First, have we solved the technology problem? The answer to this question is “yes, mostly.” As an energy community, we have done a lot of the hard work already. We have largely digitized the energy economy via smart meters, smart thermostats, and other smart DERs. Moreover, as DOE notes in its Pathways to Commercial Liftoff Report, “VPPs are not new and have been operating with commercially available technology for years.” In other words, we’re not waiting for a new technological breakthrough to optimize and automate flexible residential capacity in response to price signals. We can do it today. Of course, there are continual improvements that technology vendors can and should make to products. But by and large, we’ve got it handled. 

Second, have we solved the customer engagement problem? This one is important, because unlike the C&I sector, residential VPPs require aggregation of a lot of small loads. This requires technology vendors to engage many, many (relatively unsophisticated) customers and keep them happy enough to participate in programs, while also aggregating, shaping, and shifting enough load from customers’ energy devices to be meaningful to grid operators. It just plain won’t work if we cannot provide a frictionless customer experience. 

As discussed before, we already know how to create this customer VPP experience (see here and here and here for more). The short answer is that we work with utilities to implement a connected customer journey, which is a low-friction engagement and activation process from initial customer outreach through to installation and orchestration of energy systems.
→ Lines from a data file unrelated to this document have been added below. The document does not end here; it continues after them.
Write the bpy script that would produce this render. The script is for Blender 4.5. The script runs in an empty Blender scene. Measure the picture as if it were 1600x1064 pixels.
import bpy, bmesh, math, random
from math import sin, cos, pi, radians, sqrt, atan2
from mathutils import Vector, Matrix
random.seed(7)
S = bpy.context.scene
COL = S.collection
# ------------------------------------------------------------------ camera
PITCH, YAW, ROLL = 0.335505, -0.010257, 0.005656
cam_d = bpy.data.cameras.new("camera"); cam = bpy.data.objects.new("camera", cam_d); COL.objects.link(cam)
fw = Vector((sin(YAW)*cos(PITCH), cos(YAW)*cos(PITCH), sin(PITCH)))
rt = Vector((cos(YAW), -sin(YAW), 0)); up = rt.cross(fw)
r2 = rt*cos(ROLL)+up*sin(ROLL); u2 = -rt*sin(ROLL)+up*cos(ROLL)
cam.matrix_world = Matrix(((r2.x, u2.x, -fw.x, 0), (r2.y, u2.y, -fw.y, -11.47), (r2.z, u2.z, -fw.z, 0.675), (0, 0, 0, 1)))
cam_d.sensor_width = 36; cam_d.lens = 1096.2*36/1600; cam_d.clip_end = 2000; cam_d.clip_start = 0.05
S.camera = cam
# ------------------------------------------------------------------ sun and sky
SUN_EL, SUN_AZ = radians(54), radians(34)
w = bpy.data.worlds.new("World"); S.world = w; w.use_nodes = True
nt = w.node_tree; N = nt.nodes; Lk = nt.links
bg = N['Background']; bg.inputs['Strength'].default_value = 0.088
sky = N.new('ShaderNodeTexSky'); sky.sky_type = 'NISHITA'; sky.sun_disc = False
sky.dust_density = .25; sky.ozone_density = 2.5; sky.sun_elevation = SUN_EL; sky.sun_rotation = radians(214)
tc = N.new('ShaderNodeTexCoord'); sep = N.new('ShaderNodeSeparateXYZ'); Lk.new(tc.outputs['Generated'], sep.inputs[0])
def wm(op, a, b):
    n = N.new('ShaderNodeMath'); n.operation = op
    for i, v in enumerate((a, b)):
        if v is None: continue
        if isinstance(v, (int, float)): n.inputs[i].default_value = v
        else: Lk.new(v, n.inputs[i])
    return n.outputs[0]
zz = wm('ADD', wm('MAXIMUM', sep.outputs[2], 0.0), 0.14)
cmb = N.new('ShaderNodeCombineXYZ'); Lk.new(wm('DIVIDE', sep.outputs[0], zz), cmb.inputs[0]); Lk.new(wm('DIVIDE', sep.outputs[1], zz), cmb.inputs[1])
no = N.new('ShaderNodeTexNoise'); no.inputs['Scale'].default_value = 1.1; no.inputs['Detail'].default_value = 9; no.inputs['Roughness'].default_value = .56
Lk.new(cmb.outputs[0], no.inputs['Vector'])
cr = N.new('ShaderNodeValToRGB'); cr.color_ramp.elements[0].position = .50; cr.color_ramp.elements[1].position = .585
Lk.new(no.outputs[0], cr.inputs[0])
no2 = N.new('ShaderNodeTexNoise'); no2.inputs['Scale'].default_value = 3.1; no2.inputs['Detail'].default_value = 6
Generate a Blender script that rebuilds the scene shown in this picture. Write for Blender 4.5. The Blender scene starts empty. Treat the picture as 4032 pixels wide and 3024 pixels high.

It consists of: 

  • Customer education: providing customers with the information and recommendations they need to make smart energy choices (via online energy portals, coordinated outbound messaging, etc.).
  • A simplified buying journey: consolidating multiple steps of the buying journey into one action via a central online marketplace (e.g., product information, rebate processing, qualification, program enrollment, etc.).
  • Meeting customers at their preferred (non-utility) buying channel: extending the customer journey to include non-utility channels (e.g., online vendors, big box stores), thereby increasing customer accessibility to utility rebates, services, and products.
  • Helping the customer take the right next step: matching the customer to the full suite of energy products and services (e.g., energy efficiency, electrification, demand response, time of use/dynamic rates, etc.) to help them take the right next step when they’re ready. 

 

So if these issues are solved, what do we need to do to scale the residential VPP market? 

The Third Critical Ingredient: Supportive Market Development Policies

Notably, to date, little of substance has been written on the comprehensive market development policies necessary to scale up residential VPPs. Instead, market analysts tend to make general observations about the need to open up wholesale markets to VPPs (i.e., FERC 2222), policies to support greater DER deployment, and the medium-to-long-term  opportunity for retail distribution system operators (DSO).

While these issues are important, suffice it to say we have not established a coherent policy framework for residential VPPs. As a result, challenges abound. For example, the NY ISO has proposed a 10 kW asset minimum for wholesale aggregations, which effectively rules out residential VPPs. Not enough utilities are designing cost-effective retail VPP programs, as recently evidenced by the Proposed Decision for California’s DR proceeding. And the concept of a DSO, which could be a game-changer for residential VPPs, is in its infancy. 

To keep things simple, I boil down the most important near-term policy and market development requirements to four areas, which policymakers and regulators could address over the next one to two years to scale up the residential VPP market.

  1. Require robust utility planning: Regulators should require greater planning for grid flexibility. This includes requiring utilities to develop load flexibility studies, which assess the technical, economic, and market potential of load flexibility. In addition, state legislatures should require Commissions to set demand flexibility standards, which establish VPP capacity minimums (e.g., set as a percentage of peak load). Doing so will provide greater certainty to utilities and third parties on the growth path of VPPs. 
  2. Align financial priorities: Regulators should align utilities’ financial interests with VPPs. Specifically, Commissions should establish performance-based regulations that incent utilities to deploy VPPs just as they are incented to build poles and wires. Specifically, VPP regulations should allow utilities to earn an equivalent rate of return on the VPP or demand flexibility resource as the capital investment that otherwise would have been needed to fulfill the need. 
  3. Enable value stacking:  Regulators should enable utilities to stack the benefits of VPP across the wholesale and retail markets. Market rules need to be in place that permit VPPs to be compensated at the same rate that a supply resource would be compensated for the values it generates including avoided capacity costs, avoided energy costs, and ancillary services. It also includes deferred transmission and distribution costs, avoided emissions, and resilience value. 
  4. Build confidence: Grid operators need to build confidence in VPPs via proven M&V. Some experts indicate that grid operators discount capacity offered by demand flexibility solutions by 30-50% because they lack the confidence that the capacity will show up as promised. As an industry, we should do everything we can to increase grid operators’ confidence. Specifically, we need agreed-upon M&V approaches for multi-DER systems that are applied across jurisdictions. We additionally need data-sharing agreements to ensure we can measure VPP impacts in a timely manner. 

Notably, most of the policy solutions described here are not costly to implement. The main cost is in investing the time and energy to create market rules, set targets, stand up programs, and align stakeholder interests.  

 

What’s the Outlook?

If we get these policy and market development issues right, we (as an energy community) have a real shot at achieving, or even exceeding, the projections that DOE laid out in its Liftoff Report. 

If we don’t, then we will almost certainly end up paying too much for the energy transition. 

It is thus imperative for our energy community to establish a robust policy framework and implement the policies and market mechanisms needed to facilitate greater deployment of residential VPPs. Making VPP investments now will reduce ratepayer costs and accelerate the energy transition over the medium term.